Onde vivem os mestres?

A casa dos Tesouros Vivos da Cultura cearense é móvel. Atravessa cidade, serra, praia e sertão para encontrar tradições em movimento

Alguns viajaram duas horas, outros dez. Partiram de geografias diferentes para "morarem" por quatro dias no Centro de Sobral e, sob o sol de dezembro, alumiarem os caminhos dos outros e os seus. Sabiam o que esperar e não sabiam. O Encontro Mestres do Mundo é, afinal, uma reunião de fazeres distintos, uma celebração ao conhecimento popular e tradicional, um terreiro aberto para a expressão da diversidade. Mas, para os Tesouros Vivos, pode ser muito mais do que isso.

"Quando o povo se junta, o poder se espalha", entoou a quilombola Maria de Tiê após uma sequência de emboladas com a irmã Francisca. A caririense foi uma dos 11 mestres diplomados nesta XIII edição do evento que, de 4 a 7 de dezembro, reconheceu também dois grupos e uma coletividade. O que todos eles representam, porém, não cabe em algumas letras escritas no papel. A maior expressão de arte é a própria vida, como bem ressaltou o pai da Carroça de Mamulengos, Carlos Gomide.

E para que servem os diplomas se os mestres não vivem neles? Nesse mundo-casa, há quem não valorize aquilo que é da natureza da oralidade, e é por esse motivo que o título timbrado no papel e na carteira de identidade também se faz necessário. Mas que fique registrado: um saber cultural não se perde nem se invalida, mesmo que a institucionalidade seja picotada.
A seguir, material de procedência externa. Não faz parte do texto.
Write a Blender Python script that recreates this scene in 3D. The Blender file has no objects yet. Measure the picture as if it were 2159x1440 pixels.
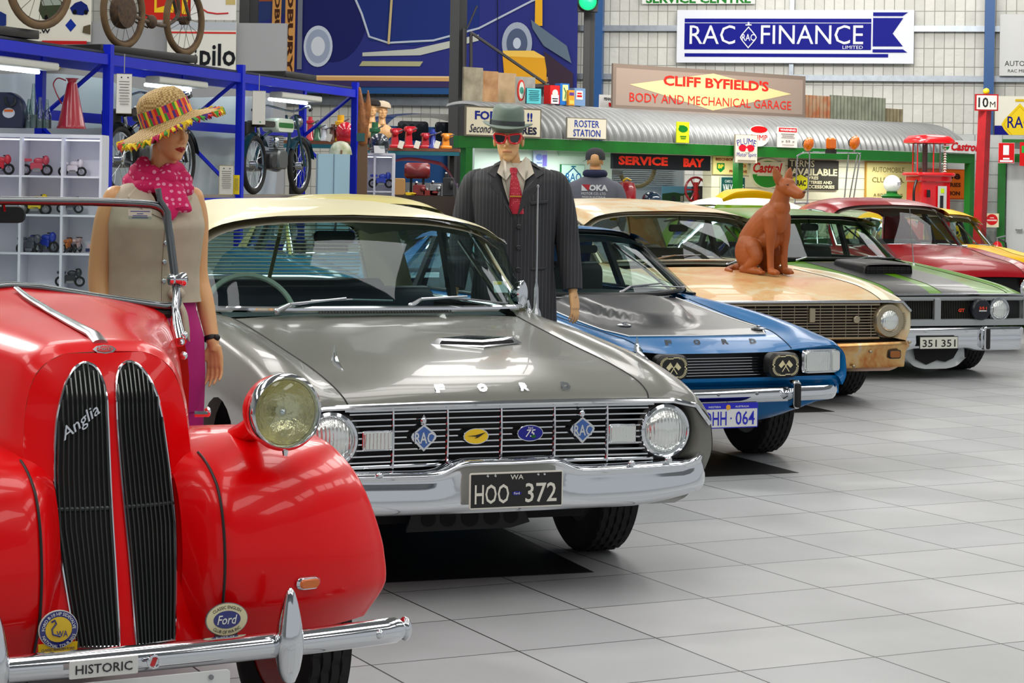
import bpy, bmesh, math, random
import numpy as np
from mathutils import Vector, Matrix, Euler

random.seed(7)
SC = bpy.context.scene
COL = SC.collection
PI = math.pi

# ------------------------------------------------------------------ camera
F_PX, CX, YH, ROLL, CAM_H = 4400.0, 1079.5, 389.0, 0.017, 1.54
cam_data = bpy.data.cameras.new('camera')
cam_data.sensor_width = 36.0
cam_data.lens = F_PX / 2159.0 * 36.0
cam_data.shift_y = -(720.0 - YH) / 2159.0
cam_data.clip_end = 200
cam = bpy.data.objects.new('camera', cam_data)
COL.objects.link(cam)
cam.matrix_world = Matrix.Translation((0, 0, CAM_H)) @ Matrix.Rotation(PI / 2, 4, 'X') @ Matrix.Rotation(ROLL, 4, 'Z')
SC.camera = cam

# ------------------------------------------------------------------ colour management, world, lights
SC.view_settings.view_transform = 'Standard'
SC.view_settings.look = 'None'
SC.view_settings.gamma = 1
SC.view_settings.use_curve_mapping = False
SC.view_settings.exposure = -0.62
world = bpy.data.worlds.new('world')
SC.world = world
world.use_nodes = True
wn = world.node_tree.nodes
wn['Background'].inputs['Color'].default_value = (0.93, 0.96, 1.0, 1)
wn['Background'].inputs['Strength'].default_value = 0.75


def area_light(name, loc, rot, sx, sy, power, color=(1, 0.97, 0.93)):
    d = bpy.data.lights.new(name, 'AREA')
    d.shape = 'RECTANGLE'
    d.size, d.size_y, d.energy, d.color = sx, sy, power, color
    o = bpy.data.objects.new(name, d)
    COL.objects.link(o)
    o.location, o.rotation_euler = loc, rot
    return o


# fill panels added under the hall roof, in rows from front to back
for i, x in enumerate((-7.2, -3.6, 0.0, 3.6, 7.2)):
    for j in range(8):
        y = 0.5 + j * 4.3
        area_light('roof_fill_panel', (x, y, 6.3), (0, 0, 0), 1.3, 3.4, 94 if y < 21 else 112)
# unseen lamps: one aimed at the cars, one added to brighten the end wall
area_light('unseen_lamp', (-5.5, 12.5, 5.6), (math.radians(-12), math.radians(-38), 0), 0.5, 0.5, 420)
area_light('unseen_lamp', (3.5, 25.0, 5.6), (math.radians(50), 0, 0), 5.0, 0.6, 620)


# ------------------------------------------------------------------ helpers: pixels, colours, materials
def at(u, v, y):
    """World point seen at pixel (u, v) at distance y in front of the camera."""
    a, b = u - CX, v - YH
    k = 1 + ROLL * ROLL
    x, z = (a + b * ROLL) / k, (b - a * ROLL) / k
    return Vector((x / F_PX * y, y, CAM_H - z / F_PX * y))


def lin(c):
    def g(v):
        v = v / 255.0
        return v / 12.92 if v <= 0.04045 else ((v + 0.055) / 1.055) ** 2.4
    return (g(c[0]), g(c[1]), g(c[2]), 1.0)


MATS = {}


def mat(name, rgb=(200, 200, 200), rough=0.5, metal=0.0, coat=0.0, emit=0.0, spec=0.5, alpha=1.0, trans=0.0, var=0.0, scale=8.0, bump=0.0, bscale=60.0, rgb2=None, sheen=0.0):
    if name in MATS:
        return MATS[name]
    m = bpy.data.materials.new(name)
    m.use_nodes = True
    nt = m.node_tree
    b = nt.nodes['Principled BSDF']
    col = lin(rgb)
    b.inputs['Base Color'].default_value = col
    b.inputs['Roughness'].default_value = rough
    b.inputs['Metallic'].default_value = metal
    b.inputs['Specular IOR Level'].default_value = spec
    if coat:
        b.inputs['Coat Weight'].default_value = coat
        b.inputs['Coat Roughness'].default_value = 0.03
    if trans:
        b.inputs['Transmission Weight'].default_value = trans
        b.inputs['IOR'].default_value = 1.45
    if sheen:
        b.inputs['Sheen Weight'].default_value = sheen
    if emit:
        b.inputs['Emission Color'].default_value = col
        b.inputs['Emission Strength'].default_value = emit
    b.inputs['Alpha'].default_value = alpha
    if var or rgb2 or bump:
        tc = nt.nodes.new('ShaderNodeTexCoord')
        if var or rgb2:
            nz = nt.nodes.new('ShaderNodeTexNoise')
            nz.inputs['Scale'].default_value = scale
            nz.inputs['Detail'].default_value = 6
            nt.links.new(tc.outputs['Object'], nz.inputs['Vector'])
            rp = nt.nodes.new('ShaderNodeValToRGB')
            rp.color_ramp.elements[0].position = 0.35
            rp.color_ramp.elements[1].position = 0.65
            if rgb2:
                c2 = lin(rgb2)
            else:
                c2 = tuple(max(0, v * (1 - var)) for v in col[:3]) + (1,)
            rp.color_ramp.elements[0].color = c2
            rp.color_ramp.elements[1].color = col
            nt.links.new(nz.outputs['Fac'], rp.inputs['Fac'])
            nt.links.new(rp.outputs['Color'], b.inputs['Base Color'])
        if bump:
            n2 = nt.nodes.new('ShaderNodeTexNoise')
            n2.inputs['Scale'].default_value = bscale
            nt.links.new(tc.outputs['Object'], n2.inputs['Vector'])
            bp = nt.nodes.new('ShaderNodeBump')
            bp.inputs['Strength'].default_value = bump
            bp.inputs['Distance'].default_value = 0.01
            nt.links.new(n2.outputs['Fac'], bp.inputs['Height'])
            nt.links.new(bp.outputs['Normal'], b.inputs['Normal'])
    MATS[name] = m
    return m


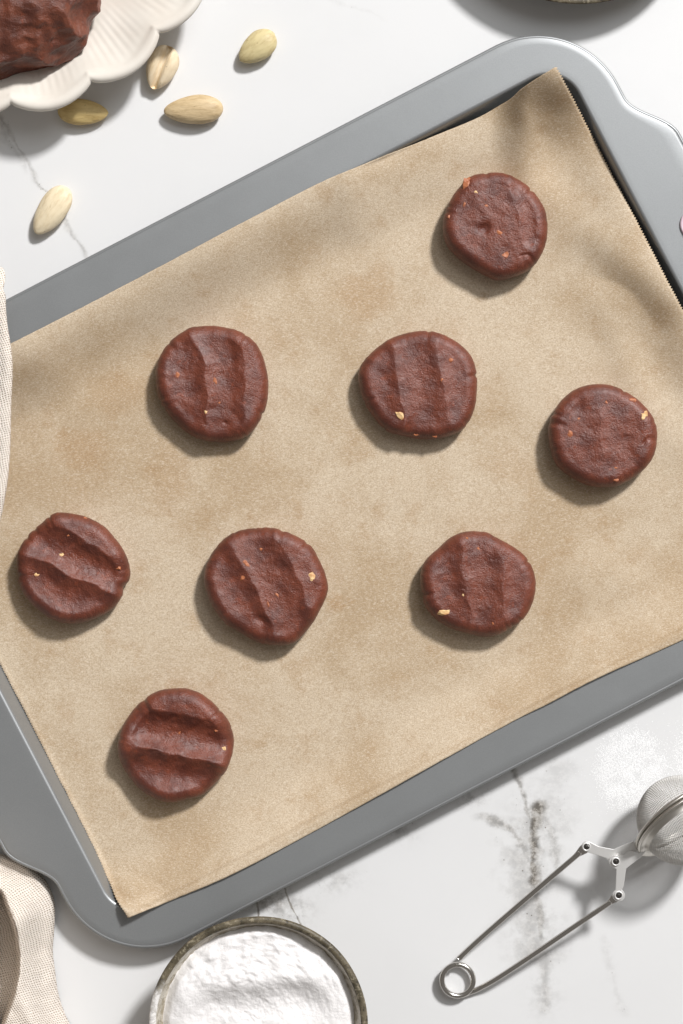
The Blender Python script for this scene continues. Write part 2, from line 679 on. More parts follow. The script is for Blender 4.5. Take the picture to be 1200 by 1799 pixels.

Os mestres já sabem disso. Cresceram sendo questionados pelo que fazem. Muitos deles passaram por situações-limite pelo simples fato de entrarem na "brincadeira". "Olha esse cara aí, vive botando boneco e nunca foi preso; eu já tive que responder processo por causa da minha máscara no Reisado de Caretas", conta entre risos o mestre Antônio Luiz, de Potengi, apontando para Gilberto Calungueiro, de Icapuí. No dia, não deve ter sido tão engraçado. Mas o que realmente importa é o fato de, naquela data, a cultura ter vencido a arrogância dos homens fardados.

Trocas

Lá em Sobral, além da "arena-anfitriã" na Praça São João, enfeitada com as cores do Boi Paz do Mundo, do Mestre Panteca (in memoriam), e os sabores do doce de fartes, da Mestra Rita, as ruas da cidade também se abriram para cortejos ou passeios solitários de bicicleta. O evento atravessou as grades e arquibancadas, ultrapassou as feirinhas e se fez dentro das vans, elevadores e quartos de hotel compartilhados.

Acordar 7h e dormir mais de meia-noite jogando conversa fora com velhos e novos conhecidos virou rotina. Era possível encontrar Espedito Seleiro numa esquina às 23h e receber um convite dele para uma viagem até Nova Olinda. Por trás dos holofotes, os mestres trocavam causos e segredos de suas respectivas regiões e manifestações, e mais: aprendiam uns com os outros o ritmo da novidade.

Uma quilombola tocou pífano com um dos irmãos Aniceto; indígenas acompanharam o som dos pandeiros com os maracás; um balaieiro de 92 anos ficou surpreso por conseguir dançar pé de serra por mais de 20 minutos; e alguns brincantes de reisado juntaram-se à quadrilha junina como se fosse a própria especialidade.

Os mestres ignoraram todo tipo de distância e fizeram do próprio corpo o templo de suas respectivas regionalidades. Abriram as janelas de si para mostrarem-se uns aos outros como casa. Foram transparentes, espontâneos, fortes, livres. Poderia apostar que Belchior, se ali estivesse, cantaria com todos eles e para todos nós que "o mundo inteiro está naquela estrada ali em frente".